Çevre Mühendisleri Odası Diyarbakır Şubesi Eş Başkanı Nujiyan Yıldırım
'OLASI DEPREMLER CİDDİ RİSK OLUŞTURUYOR'
Depremlerin kente çok ciddi risk oluşturabileceğine dikkat çeken Yıldırım, “Diyarbakır merkez deprem alanı olarak ilan edilmese de Hani, Lice, Bingöl, Elazığ gibi merkezlerdeki olası depremler Diyarbakır için ciddi risk oluşturuyor. Özellikle Maraş merkezli deprem sonrası orta ve ağır hasarlı yapı sayısını düşündüğümüzde acil ve ciddi politikalarla çözümler üretilmediği takdirde olası bir depremle tahmin edilmeyecek yıkımlara, felaketlere neden olacaktır. Maraş merkezli depremler Diyarbakır kent merkezinde yüzlerce can kaybı ve onlarca binanın yıkılmasına neden oldu. Binlerce yapıya zarar verdi. Ekonomik, çevre ve güvenlik etkileri ve riskleri devam ediyor" diye konuştu.

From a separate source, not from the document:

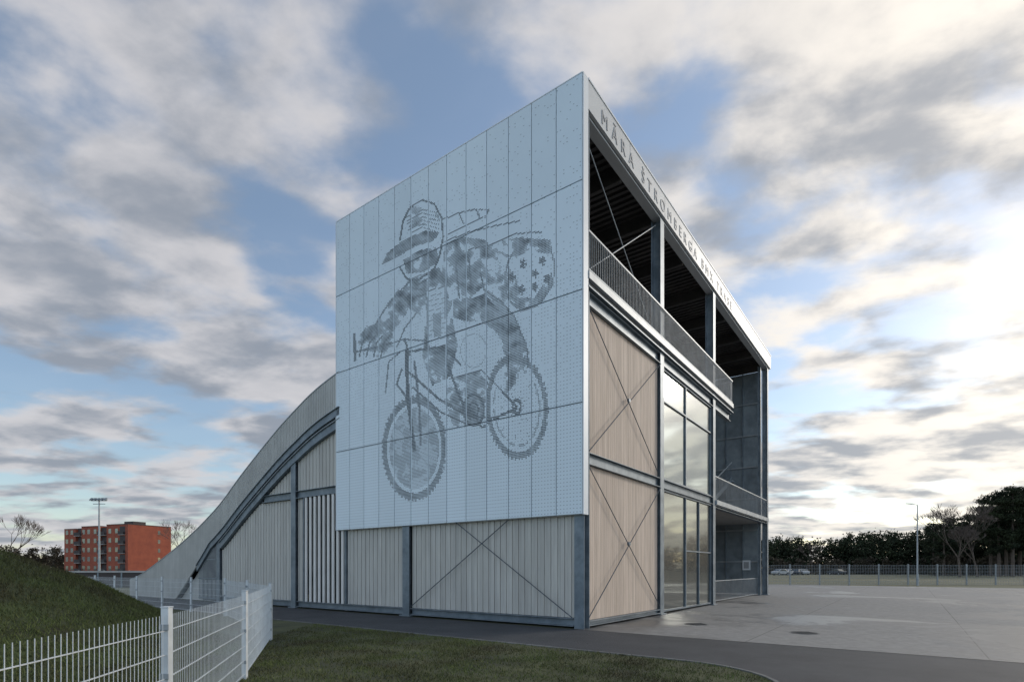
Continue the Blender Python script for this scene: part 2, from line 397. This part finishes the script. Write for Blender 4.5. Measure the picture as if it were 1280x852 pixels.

'GÜN GEÇTİKÇE RİSK BÜYÜYOR'
Maraş depremlerinin ardından 3 bin 252 ağır hasarlı, 2 bin 828 orta hasarlı ve 32 bin 652 az hasarlı bina tespit edildiğini vurgulayan Yıldırım, "Yetkililerin sürece gerekli hassasiyet ve çözüm odaklı yaklaşmamalarından kaynaklı hem mağdur vatandaşlar açısından hem çevre sorunları açısından hem de olası bir deprem açısından gün geçtikçe kent daha riskli bir hal alıyor. Özellikle orta hasarlı binalarda oturan vatandaşlara devlet tarafından ne yapı güçlendirme ne de taşınma barınma gibi kısa ya da uzun vadede hiçbir destek sağlanmadığı için ciddi mağduriyetler yaşanıyor" dedi.
'OLASI BİR DEPREMDE KÖTÜ SENARYOLAR OLUŞABİLİR'
"Diyarbakır için depreme hazırlıklı demek mümkün değil" diyen Yıldırım, yapılması gerekenleri şöyle sıraladı:
"Depreme dirençli kentler oluşturmak için sosyal devlet anlayışıyla güvenli barınma hakkını tüm vatandaşlar için hayata geçirecek projeler geliştirilmeli. Bunun için öncelikle yerel yönetimleri güçlendirerek, kent dinamiklerini kentin inşasına katarak, şeffaf, denetlenebilir, rant odaklı olmayan kentsel dönüşüm projeler hayata geçirilmelidir. Fakat uzun zamandır denetlenemeyen, halkı ve kent dinamiklerini yönetime katmayan, yandaşın rant çıkarları odaklı çalışan, belediyeleri kayyımlarla yönetilen bir kent olan Diyarbakır’da, halihazırdaki yapı durumu ile de olası bir depremde çok kötü senaryolar oluşabilir.”